There are several ways to finance a second property. In addition to a second mortgage, you can also choose to use the equity in your first home. In that case, the mortgage is increased so the second property can also be financed. With some mortgage providers, you'll need to list the second property as additional collateral for the mortgage.

4. A second home to rent out

If you decide to buy a second home to rent out, there are many things to keep in mind. A second home isn't cheap. Where you might pay 2% interest on your mortgage debt for your first home, a second mortgage or a buy-to-let mortgage will often be double that.

For a second home worth €200,000, partly financed with a mortgage of €140,000 at 4% interest, you'll pay €5,600 per year in mortgage interest. If you can then rent that property out for €850 per month, the rental income adds up to €10,200 per year. With no other costs, the second home would net you €4,600 per year.

Unfortunately, a second home comes with quite a few other costs. The second property falls into Box 3 for tax purposes, which means you pay a wealth tax on it. You pay this tax only on the property value minus the mortgage.
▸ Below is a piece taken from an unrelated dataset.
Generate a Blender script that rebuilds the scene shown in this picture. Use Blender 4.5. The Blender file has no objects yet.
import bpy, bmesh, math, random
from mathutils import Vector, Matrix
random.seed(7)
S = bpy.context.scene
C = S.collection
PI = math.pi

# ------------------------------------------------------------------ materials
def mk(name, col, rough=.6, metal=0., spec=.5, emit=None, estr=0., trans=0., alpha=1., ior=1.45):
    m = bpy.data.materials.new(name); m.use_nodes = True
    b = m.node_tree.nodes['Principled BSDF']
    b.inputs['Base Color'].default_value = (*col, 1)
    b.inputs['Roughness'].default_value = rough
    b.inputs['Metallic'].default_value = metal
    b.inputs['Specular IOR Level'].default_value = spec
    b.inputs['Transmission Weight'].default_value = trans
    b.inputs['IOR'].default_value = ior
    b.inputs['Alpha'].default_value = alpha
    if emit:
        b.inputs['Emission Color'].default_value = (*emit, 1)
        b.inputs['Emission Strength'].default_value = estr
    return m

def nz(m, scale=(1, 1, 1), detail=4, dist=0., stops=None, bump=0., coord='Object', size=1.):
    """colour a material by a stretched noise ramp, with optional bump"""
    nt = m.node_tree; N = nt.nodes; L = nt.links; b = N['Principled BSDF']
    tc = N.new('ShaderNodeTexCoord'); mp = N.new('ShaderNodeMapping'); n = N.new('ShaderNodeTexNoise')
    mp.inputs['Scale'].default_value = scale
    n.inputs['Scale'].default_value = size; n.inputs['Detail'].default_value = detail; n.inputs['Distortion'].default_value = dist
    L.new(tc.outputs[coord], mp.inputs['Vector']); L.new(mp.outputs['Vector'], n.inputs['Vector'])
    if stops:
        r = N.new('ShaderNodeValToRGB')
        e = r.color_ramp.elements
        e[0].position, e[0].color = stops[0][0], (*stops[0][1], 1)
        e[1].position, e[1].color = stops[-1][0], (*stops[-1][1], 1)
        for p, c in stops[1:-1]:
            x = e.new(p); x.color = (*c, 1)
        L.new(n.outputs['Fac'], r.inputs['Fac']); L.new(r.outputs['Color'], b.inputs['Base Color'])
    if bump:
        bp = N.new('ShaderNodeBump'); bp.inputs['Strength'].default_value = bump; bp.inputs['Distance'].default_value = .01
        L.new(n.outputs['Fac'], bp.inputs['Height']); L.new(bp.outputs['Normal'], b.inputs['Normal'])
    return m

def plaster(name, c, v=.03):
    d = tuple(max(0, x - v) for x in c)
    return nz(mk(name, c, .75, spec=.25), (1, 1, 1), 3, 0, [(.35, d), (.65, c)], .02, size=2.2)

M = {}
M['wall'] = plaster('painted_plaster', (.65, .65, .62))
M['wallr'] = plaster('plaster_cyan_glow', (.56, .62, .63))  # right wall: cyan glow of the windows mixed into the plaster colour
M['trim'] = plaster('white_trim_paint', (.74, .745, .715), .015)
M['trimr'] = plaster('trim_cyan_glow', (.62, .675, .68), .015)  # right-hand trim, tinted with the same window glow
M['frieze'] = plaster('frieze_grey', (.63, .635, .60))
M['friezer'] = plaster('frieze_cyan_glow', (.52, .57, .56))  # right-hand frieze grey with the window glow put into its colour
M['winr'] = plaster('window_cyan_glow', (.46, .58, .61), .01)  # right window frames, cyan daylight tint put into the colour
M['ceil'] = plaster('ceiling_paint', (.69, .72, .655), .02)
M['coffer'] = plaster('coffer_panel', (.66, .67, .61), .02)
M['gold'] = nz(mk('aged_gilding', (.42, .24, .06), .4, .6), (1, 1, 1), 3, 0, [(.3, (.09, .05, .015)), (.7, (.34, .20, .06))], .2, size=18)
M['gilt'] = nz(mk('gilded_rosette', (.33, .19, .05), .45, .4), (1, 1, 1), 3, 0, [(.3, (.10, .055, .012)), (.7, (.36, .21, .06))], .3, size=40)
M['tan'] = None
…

In this example, that means you pay tax on the €60,000 (€200,000 minus €140,000) financed with your own funds. At a rate of 1.34%, you'd pay €804 per year in wealth tax. That leaves €3,796 from the €4,600 profit, but you're still not done. As a homeowner you also deal with local taxes, and as a landlord you're responsible for any maintenance costs.

In short, the annual profit from renting out the property can turn out lower than you initially expect. It's therefore important to research what it will actually yield and what the pitfalls of renting out are before making an investment.

5. Mortgage interest deduction for a second home

When you buy a second home and take out a second mortgage, you are not entitled to mortgage interest deduction as you are with your first mortgage.

The mortgage interest deduction only applies to the home you actually live in. This makes it a more expensive mortgage, since the government treats it as a consumer loan. On the other hand, any rental income you earn from the property is not taxed, which can make it financially attractive.

6. The mortgage for a second home

When you buy a second property for rental, recreation, or as an investment, you need to arrange financing. Only a small portion of Dutch people with a second home buy it entirely with their own funds. The majority take out a (second) mortgage to finance (part of) the second property. The financing options vary and depend in part on the financing of your first home.

Financing a second home is often more difficult than a first. Mortgage providers will set stricter requirements for your finances. You will also often need to contribute some of your own funds to make the financing work. That's why a second home isn't within reach for everyone. To find out what's possible for your situation, you can speak with an independent mortgage advisor.

Some banks offer a special mortgage for recreational properties. SNS Bank and BLG Wonen are among the providers where you can take out such a mortgage. The recreational property does need to meet various requirements. The property must be located in the Netherlands, must not be movable, and must be designated as a recreational property in the local zoning plan. Rental options are also restricted with a recreational property mortgage, and you must finance at least 30% of the property's value with your own funds.

7. The pitfalls of buying a second home

Alongside all the benefits of a second home, there are definitely some things to watch out for. As mentioned earlier, the mortgage interest on a second mortgage is not tax-deductible. There can also be many problems that arise from not doing thorough enough research. This can result in the second home not being what you expected, the mortgage interest turning out higher than anticipated, and renting the property out going less smoothly than planned.

We therefore always recommend speaking with a good mortgage advisor.